Autre sujet de préoccupation: la surpopulation dans les prisons romandes, notamment à Champ-Dollon, le pénitencier genevois. Au lieu de remplir les prisons, la Suisse est priée d’encourager des peines alternatives et non privatives de liberté.

Le Comité tire aussi la sonnette d’alarme sur les allégation de recours excessif à la force par la police à l’encontre de migrants et requérants d’asile – notamment Africains – surtout à Genève et Vaud. Il demande aux autorités concernées de mener des enquêtes et d’indemniser les victimes.

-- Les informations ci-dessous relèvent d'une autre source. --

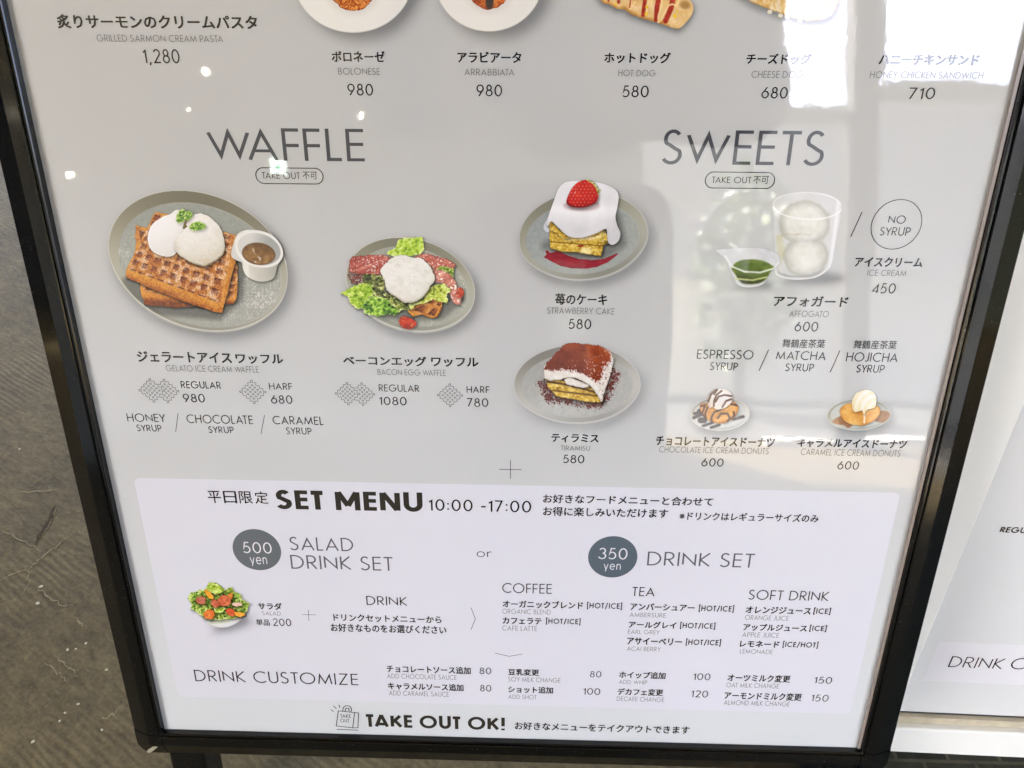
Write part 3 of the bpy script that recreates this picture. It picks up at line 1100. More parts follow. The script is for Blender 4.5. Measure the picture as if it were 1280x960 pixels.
# take out line and its bag drawing
en('heading', 'TAKE OUT OK!', 457.8, 631, 894.6, 910.4, (44, 41, 34), .25, .15)
jp('offer_note', 'お好きなメニューをテイクアウトできます', 643.4, 861.7, 904.8, 914.6, bold=.018)
INKB = (52, 50, 46)
bag = stroke('bag_drawing', [(423, 888.3), (420.3, 907.3), (441, 909.5), (443.3, 890.5), (423, 888.3)], .75, INKB)
for q in ([(443.3, 890.2), (448.3, 891), (447.5, 909.5), (441, 909.6)], [(428.5, 888.5), (429.2, 884), (432, 882), (437, 882.3), (439.4, 885), (439, 889.5)], [(431.5, 888.8), (432.2, 885.4), (436, 885.2), (436.6, 889)],
          [(421, 911.3), (447.8, 912.6)], [(413.5, 886.8), (417.2, 889.2)], [(416.8, 882), (420.6, 885.6)], [(423.8, 880.8), (425, 884.4)]):
    s_ = stroke('line', q, .75, INKB, Z_TEXT + .02)
    s_.parent = bag
en('badge_text', 'TAKE', 425.5, 438.6, 892.6, 897, INKB, .15)
en('badge_text', 'OUT', 425.4, 436.6, 898.4, 902.6, INKB, .15)

# ------------------------------------------------------------------ sheet on the white board
sheet2 = empty('second_menu_sheet', MX2)
tag(sheet2, 'glossy menu sheet in the white stand, only its DRINK heading and edge showing', 'menu poster')


def second_quad(name, pts, col, z):
    return link_mesh(name, [(a, c, z) for a, c in pts], [tuple(range(len(pts)))], ink('second ' + name, col), sheet2)


second_quad('paper', [(x2, yb2), (x2 + .6, yb2), (x2 + .6, .88), (x2, .88)], (224, 226, 222), .0006)
pa = [to_second(1172, 801), to_second(1280, 806)[0:2], to_second(1280, 856), to_second(1155, 849)]
yt, yl = (to_second(1230, 803.5)[1], to_second(1230, 853.5)[1])
xl2 = to_second(1164, 825)[0]
second_quad('set_menu_panel', [(xl2, yl), (x2 + .58, yl), (x2 + .58, yt), (xl2, yt)], (232, 232, 232), .0008)


def on_second(x, y):
    return to_second(float(x), float(y))


K2 = dict(plane=on_second, par=sheet2, z=1.0)
en('heading', 'DRINK', 1186.3, 1254.8, 820.6, 834.2, (30, 30, 30), .085, **K2)
en('heading', 'CUSTOMIZE', 1262, 1420, 824.5, 838.5, (30, 30, 30), .085, **K2)
en('portion', 'REGULAR', 1249.4, 1305, 658.5, 665.5, (24, 24, 24), .19, **K2)
bpy.data.objects.remove(_to)
# ================================================================== PRINTED DISH PICTURES
# flat printed pictures, each part a fine sheet whose print colours are worked out from shapes and noise
def _hash(ix, iy, seed):
    h = (ix.astype(np.int64) * 374761393 + iy.astype(np.int64) * 668265263 + seed * 1442695041) & 0xffffffff
    h = ((h ^ (h >> 13)) * 1274126177) & 0xffffffff
    return ((h ^ (h >> 16)) & 0xffff) / 65535.0


def vnoise(x, y, seed=0):
    ix, iy = np.floor(x), np.floor(y)
    fx, fy = x - ix, y - iy
    fx, fy = fx * fx * (3 - 2 * fx), fy * fy * (3 - 2 * fy)
    a, b_, c, d = _hash(ix, iy, seed), _hash(ix + 1, iy, seed), _hash(ix, iy + 1, seed), _hash(ix + 1, iy + 1, seed)
    return (a * (1 - fx) + b_ * fx) * (1 - fy) + (c * (1 - fx) + d * fx) * fy


def fbm(x, y, seed=0, octv=4):
    s, a, t = 0, .5, 0
    for k in range(octv):
        s = s + a * vnoise(x, y, seed + 17 * k)
        t += a
        a *= .55
        x, y = x * 2.03 + 3.1, y * 2.03 + 1.7
    return s / t


def sst(e0, e1, x):
    t = np.clip((x - e0) / (e1 - e0), 0, 1)
    return t * t * (3 - 2 * t)


def mixc(a, b_, m):
    m = np.asarray(m)[..., None]
    return np.asarray(a, float) * (1 - m) + np.asarray(b_, float) * m


def ramp(t, stops):
    t = np.asarray(t)
    xs = [s[0] for s in stops]
    return np.stack([np.interp(t, xs, [s[1][k] for s in stops]) for k in range(3)], -1)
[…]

Isolda Agazzi, swissinfo.ch

Le Comité contre la torture supervise la mise en œuvre de la Convention contre la torture et autres peines ou traitements cruels, inhumains ou dégradants.

Composé de dix experts indépendants, il examine les rapports présentés par les Etats parties.

La Suisse a ratifié la Convention en 1986 et elle a présenté six rapports.

La Convention donne une définition très large de la torture et elle stipule que les Etats parties l’interdiront dans leur législation nationale, de même que les autres traitements inhumains.

Elle dispose qu’aucune circonstance exceptionnelle ni aucun ordre d’un supérieur ou d’une autorité publique ne peuvent être invoqués pour justifier de tels actes.

Elle prévoit l’extradition des coupables d’actes de torture pour qu’ils soient jugés dans le pays où les crimes ont été commis ou dans n’importe quel autre Etat partie à la Convention. Le protocole facultatif à la Convention, entré en vigueur le 22 juin 2006, a pour objectif l’établissement d’un système de visites régulières et impromptues, par des organismes internationaux et nationaux indépendants, dans les lieux où se trouvent des personnes privées de liberté. La Suisse est aussi partie à ce protocole.